RECORDED INFORMATION:
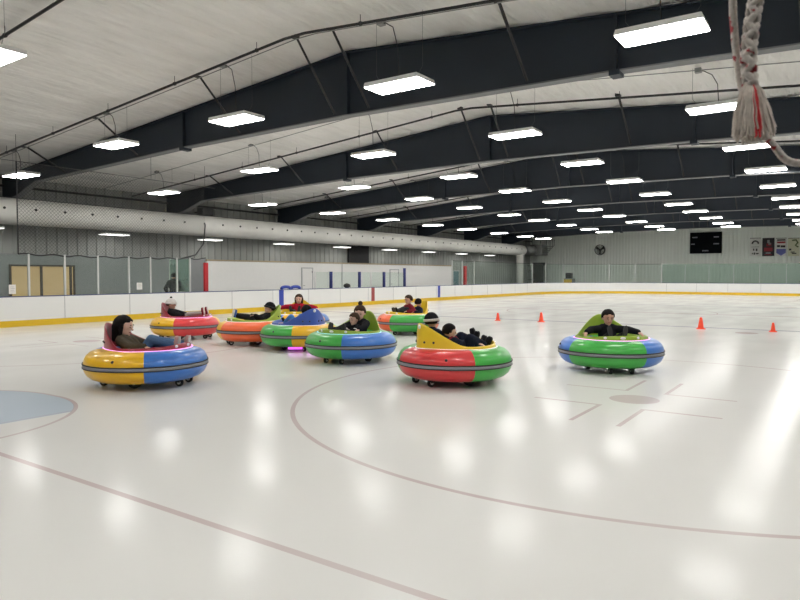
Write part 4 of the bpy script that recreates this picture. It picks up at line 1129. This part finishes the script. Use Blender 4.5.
loop = smooth_path([RL(729, -60, .92), RL(727, 0, .92), RL(731, 50, .92), RL(739, 95, .92), RL(755, 130, .92), RL(770, 146, .92), RL(782, 160, .92), RL(796, 164, .92), RL(815, 158, .92), RL(840, 120, .93), RL(850, 0, .94), RL(850, -80, .94)], 6)
a0 = loop[0]; b0 = loop[-1]
loop = [Vector((a0.x, a0.y, ceil_z))] + loop + [Vector((b0.x, b0.y, ceil_z - .03))]
tube(bm, loop, .0052, n=10); obj('slack_loop', bm, rm, rope, smooth=True)
# frayed end: a bushy tassel of fibres
bm = BM(); random.seed(3)
top = RL(746, 88, .9); rt_ = Vector((CS, SN, 0)); fw = Vector((-SN, CS, 0))
for i in range(520):
    a = random.random() * 2 * PI; q = math.sqrt(random.random())
    u, v = math.cos(a) * q, math.sin(a) * q
    ln = .074 + random.uniform(-.008, .008) - .006 * abs(u)
    pts = []
    for k in range(6):
        s = k / 5; w_ = .006 + (.024) * (s ** .6) * (1 - .08 * s)
        pts.append(top + rt_ * (u * w_ + .006 * s + random.uniform(-.0012, .0012)) + fw * (v * w_ * .8) + Vector((0, 0, .004 - ln * s)))
    tube(bm, pts, .0011, n=4, mi=1 if (-.3 < u < .12 and v < -.55 and random.random() < .8) else 0)
obj('frayed_end', bm, [fib, fibr], rope)

# ------------------------------------------------------------------ camera, world
cd = bpy.data.cameras.new('camera'); cam = bpy.data.objects.new('camera', cd); C.objects.link(cam)
cam.location = (0, 0, HC); cam.rotation_euler = (PI / 2 - PITCH, 0, YAW)
cd.sensor_width = 36; cd.lens = F / 800 * 36; cd.dof.use_dof = True; cd.dof.focus_distance = 13; cd.dof.aperture_fstop = 11; cd.clip_start = .05; cd.clip_end = 300
bpy.context.scene.camera = cam
w = bpy.data.worlds.new('world'); bpy.context.scene.world = w; w.use_nodes = True
w.node_tree.nodes['Background'].inputs[0].default_value = (.5, .55, .6, 1); w.node_tree.nodes['Background'].inputs[1].default_value = .2
vs = bpy.context.scene.view_settings
vs.view_transform = 'Standard'; vs.look = 'None'; vs.exposure = 0.05; vs.gamma = 1.0; vs.use_curve_mapping = False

EXERCISE AIM:
Transcribe all the lines above exactly, apart from the pictures.

CORRECT RESULT:
Write part 4 of the bpy script that recreates this picture. It picks up at line 1129. This part finishes the script. Use Blender 4.5.
loop = smooth_path([RL(729, -60, .92), RL(727, 0, .92), RL(731, 50, .92), RL(739, 95, .92), RL(755, 130, .92), RL(770, 146, .92), RL(782, 160, .92), RL(796, 164, .92), RL(815, 158, .92), RL(840, 120, .93), RL(850, 0, .94), RL(850, -80, .94)], 6)
a0 = loop[0]; b0 = loop[-1]
loop = [Vector((a0.x, a0.y, ceil_z))] + loop + [Vector((b0.x, b0.y, ceil_z - .03))]
tube(bm, loop, .0052, n=10); obj('slack_loop', bm, rm, rope, smooth=True)
# frayed end: a bushy tassel of fibres
bm = BM(); random.seed(3)
top = RL(746, 88, .9); rt_ = Vector((CS, SN, 0)); fw = Vector((-SN, CS, 0))
for i in range(520):
    a = random.random() * 2 * PI; q = math.sqrt(random.random())
    u, v = math.cos(a) * q, math.sin(a) * q
    ln = .074 + random.uniform(-.008, .008) - .006 * abs(u)
    pts = []
    for k in range(6):
        s = k / 5; w_ = .006 + (.024) * (s ** .6) * (1 - .08 * s)
        pts.append(top + rt_ * (u * w_ + .006 * s + random.uniform(-.0012, .0012)) + fw * (v * w_ * .8) + Vector((0, 0, .004 - ln * s)))
    tube(bm, pts, .0011, n=4, mi=1 if (-.3 < u < .12 and v < -.55 and random.random() < .8) else 0)
obj('frayed_end', bm, [fib, fibr], rope)

# ------------------------------------------------------------------ camera, world
cd = bpy.data.cameras.new('camera'); cam = bpy.data.objects.new('camera', cd); C.objects.link(cam)
cam.location = (0, 0, HC); cam.rotation_euler = (PI / 2 - PITCH, 0, YAW)
cd.sensor_width = 36; cd.lens = F / 800 * 36; cd.dof.use_dof = True; cd.dof.focus_distance = 13; cd.dof.aperture_fstop = 11; cd.clip_start = .05; cd.clip_end = 300
bpy.context.scene.camera = cam
w = bpy.data.worlds.new('world'); bpy.context.scene.world = w; w.use_nodes = True
w.node_tree.nodes['Background'].inputs[0].default_value = (.5, .55, .6, 1); w.node_tree.nodes['Background'].inputs[1].default_value = .2
vs = bpy.context.scene.view_settings
vs.view_transform = 'Standard'; vs.look = 'None'; vs.exposure = 0.05; vs.gamma = 1.0; vs.use_curve_mapping = False